A home without you fills me with accomplishment, and yet, there is this unchecked horror that I can only explain as the reason mothers never sleep fully after childbirth. Our third ear is listening for our children to need to come home. Without you, our home is missing a gear, the one who started the watch to tick. The gear that brings the home what only a little girl or young woman can, it tells us the time through joy. A joy we’ve been so astoundingly in awe to witness in you.
I know this time away is only the first small step to larger leaps away from what you will eventually take from us. This momentum will only get faster. The glimpses of you absorbing a different world from behind the pages of a book or the laughter flying up the stairway to my room of sibling “discussions” are soon at an end. The days of seeing the thrill of a future adventure through your eyes will be moments others see and they will dazzle in your masterpiece of how the world works. And oh sweet girl, I thank you. I thank you for the spirited energy you have filled within these four walls. Within our hearts. I know that same spirit will venture forward, and overtake the worlds you journey to with the same joy and zest, just like the one you adventured through this summer. 
We raise our children to be independent. To make their dreams come true. This summer was a reminder to me that what we teach our children is possible for them, they will do. They will fly. Eventually all on their own. All we can do sit back, hold our wings tightly enough so as to not fly after them when we know they already know their way.

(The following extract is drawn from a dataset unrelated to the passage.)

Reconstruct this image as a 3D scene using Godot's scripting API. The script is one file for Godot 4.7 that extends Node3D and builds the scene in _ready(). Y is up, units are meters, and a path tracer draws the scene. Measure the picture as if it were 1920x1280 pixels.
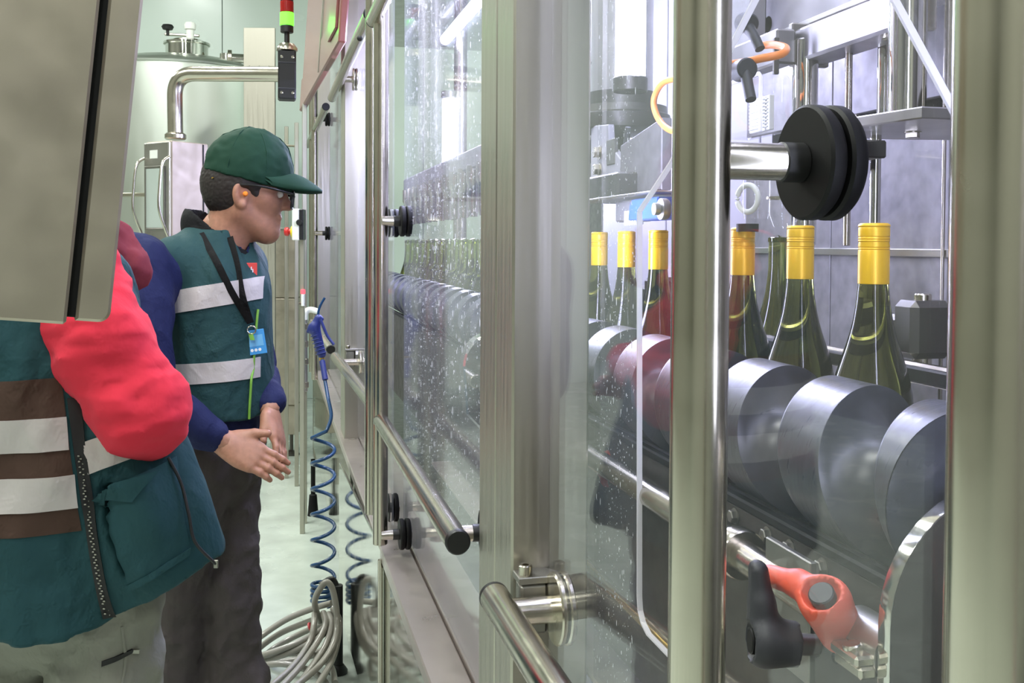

This letter is to my daughter. We have raised her to be brave and bold and to let her determined spirit shine so bright like the day she was born. This summer she attended Girl Scout Camp to become a counselor’s aide so that as she adventures towards her future she would have a sisterhood & summer job while off at college. For seven weeks she has been away, with very few moments home. Enough to pack, sleep, and return again to the vastness of the outdoors and her future. I had not prepared myself, nor had my husband or had our son been prepared for the emptiness that came with her vacancy. We filled it with remodeling her room, many slapstick movie nights (too many for moms liking), and many mundane days without her smile and snark. Too many days of while she was away, I realized that at her age we have limited ones left to fill our four walls with the gift of this child, mentor, sister, and friend. 


For a moment, I thought this summer was all to make sure she was prepared to fly when the time came. When in truth, it was all to prepare me for a day I’d stay behind and let her fly on her own and have a home without her.

To all the Mamas who’s baby birds have flown the nest to college this month. I wrap you in hugs and love sweet Mama. You did good. You taught them to fly. I’ll hold your wings if you hold mine.


As a Purpose & Planning Coach for Moms, I empower women to find in themselves the strengths to empower themselves to learn the skills on how they can live a life that is more than mediocre. In motherhood, but first for themselves. As seasons change so must our ambition, will, and determination to be more for ourselves; so that their children and the world can see they can be more than what is seen behind the titles they hold. So that their full potential can be given to the world. 

In all your seasons Mama, you have the ability to be more.